Of all children living with ex-serving ADF members in 2016:

  • 74% were under the age of 15
  • 14% were dependent students aged between 15 to 24 years who attend full-time study 
  • 12% were non-dependent children aged 15 years and over, and who were not a full-time student aged 15-24 years.

Ex-serving ADF males and females who had children, had a higher rate of children under the age of 15 (74%) compared with the Australian population (62%).  This is likely to be confounded by the higher proportion of persons aged between 25–44 represented in the ex-serving ADF population in the linked data.

In 2016, the median age of children living with an ex-serving ADF member under the age of 15 was 6.5 years, similar to the Australian population at 6.9 years.

Spouses living with ex-serving ADF members had similar or higher rates of education qualifications and employment than Australians living in a couple family

ADF members often need to move around to meet operational needs. This can be disruptive to their family members’ education and employment opportunities (Tan 2020). Defence makes information and support available to families before, during and after deployments or absences to help them address these challenges.

In 2016, spouses of ex-serving ADF members were more likely to have an educational attainment that was higher than a school qualification (Year 12 or equivalent or below), regardless of whether they had children or not compared with Australians living in a couple family with and without children. A Certificate III/IV was the most common highest level of educational attainment for male spouses of ex-serving ADF members with and without children (32% and 29% respectively). In comparison, the most common highest level of educational attainment for Australian males in a couple family with or without children was Year 12 or equivalent or below (36% and 34% respectively).

For female spouses of ex-serving ADF members with and without children, the most common highest level of educational attainment was a bachelor degree or higher (36% and 34% respectively). Like Australian males, the most commonly reported highest level of educational attainment for Australian females in a couple family with or without children was Year 12 or equivalent or below (39% and 44% respectively). After adjusting for age, similar proportions of females with a bachelor degree in 2016 were observed between female spouses of ex-serving ADF members without children and Australian females in a couple family without children.
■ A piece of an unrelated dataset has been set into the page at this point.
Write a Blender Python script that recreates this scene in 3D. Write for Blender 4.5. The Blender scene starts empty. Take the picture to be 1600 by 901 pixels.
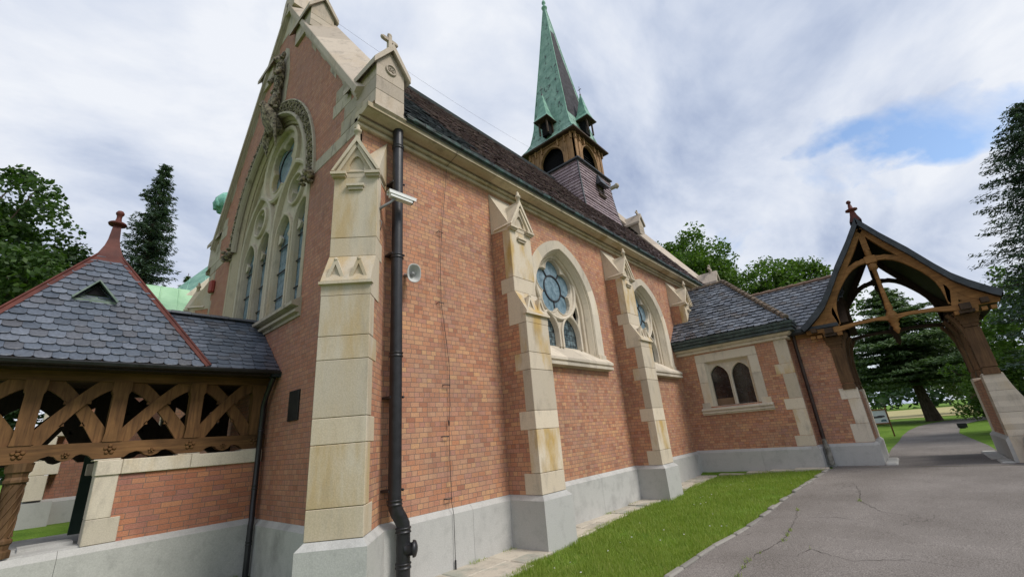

Spouses of ex-serving ADF members with children were equally likely to be employed (75%), when compared to the Australian population in a couple family with children (74%). For spouses of ex-serving ADF members without children, nearly 7 in 10 (69%) were employed compared to 55% of Australians in a couple family without children. After adjusting for age, similar proportions of employment were observed for ex-serving ADF members without children and Australians in a couple family without children.

In 2016, for spouses of ex-serving ADF members with children, 2.5% were unemployed, which was nearly half the rate when compared to Australians in a couple family with children (4.3%). After adjusting for age, this pattern remained to be observed. For spouses of ex-serving ADF members without children 2.5% were unemployed, which was similar to Australians in a couple family without children (2.4%). After adjusting for age, the proportion of spouses of ex-serving ADF members without children unemployed was at a rate 1.2 times lower than Australians in a couple family with children. In terms of unemployment rates, spouses of ex-serving ADF members with or without children experienced lower unemployment rates (3.2% and 3.5%) compared to Australians in a couple family with or without children (5.4% and 4.1%).

A similar proportion of spouses of ex-serving ADF members with children were not in the labour force (22%) as Australians in a couple family with children (21%). Almost 3 in 10 (28%) of spouses of ex-serving ADF members without children were not in the labour force compared to 43% of Australians in a couple family without children. After adjusting for age, similar proportions of spouses of ex-serving ADF members without children were not in the labour force as Australians in a couple family without children. Note that spouses labour force status results by sex breakdowns are not available due to small numbers.